This past week I got around to seeing Tim Burton‘s incarnation of Alice in Wonderland. As a child I’d read the stories and found them a bit lacking. Maybe it was the female heroine. Maybe it was the goofy characters but I mainly felt they just weren’t very interesting stories. More to the point I always wondered if they weren’t the work of a very disturbed mind or possibly one in the depths of a serious drug-induced trip. Wonderland is, after all, a pretty twisted and evil place that no child would ever want to seriously visit.
I should say right off that I’m a Burton fan. Most of what he’s given us I find incredibly fascinating and extremely entertaining.
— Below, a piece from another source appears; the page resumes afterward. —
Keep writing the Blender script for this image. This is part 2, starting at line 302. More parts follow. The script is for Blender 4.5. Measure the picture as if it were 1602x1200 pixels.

I look forward to his re-imagining of most anything. Given my flat support for Alice in book form I was curious to see what he would turn this all into.
The opening moments had my complete attention as the look of the film is vintage Burton. He has a way of delivering visuals that seem as if they come with an extra sense of real flavor. It’s as if you can taste and smell everything here.
If that’s all there was to movie-making this would be up for an Oscar, and may still be for some visual award, but we do demand a story to go with it and here Alice fails miserably. Burton has presented us with a story that has taken both the original tale and its sequel and forced them together into one convoluted mess. In then end it barely resembles either story and, in fact, fails to measure up to either.
Most annoyingly the film not only plods along with a dull story but then devolves into a completely unnecessary action sequence that absolutely no one doubts the outcome of. It also felt as if the writer ran out of ideas and decided to borrow a laundry list of ideas from The Wizard of Oz. Been there. Done that.
When the film ended people quietly got up and left without anyone really saying a word. Not a good sign. I find it also quite telling that here we have Johnny Depp in an entirely forgettable role. It’s not that his Mad Hatter was bad. It’s just that his talents are entirely wasted. That’s even more of a problem when you consider how much they expected Depp to carry this film. You know this to be true by just looking at the movie poster. Instead of Alice we get a shot of The Mad Hatter as if this weren’t called Alice In Wonderland.
The rest of the cast was equally a bit wasted or ineffectual. Crispin Glover‘s character is simply annoying. Anne Hathaway‘s character should be interesting but is distractingly negative.
It won’t be the worst film of the year and it’s worth seeing for the visuals (on cable). I also wouldn’t bring young children to see it as it’s loaded with rather violent and haunting sequences that really shouldn’t be taken in by kids.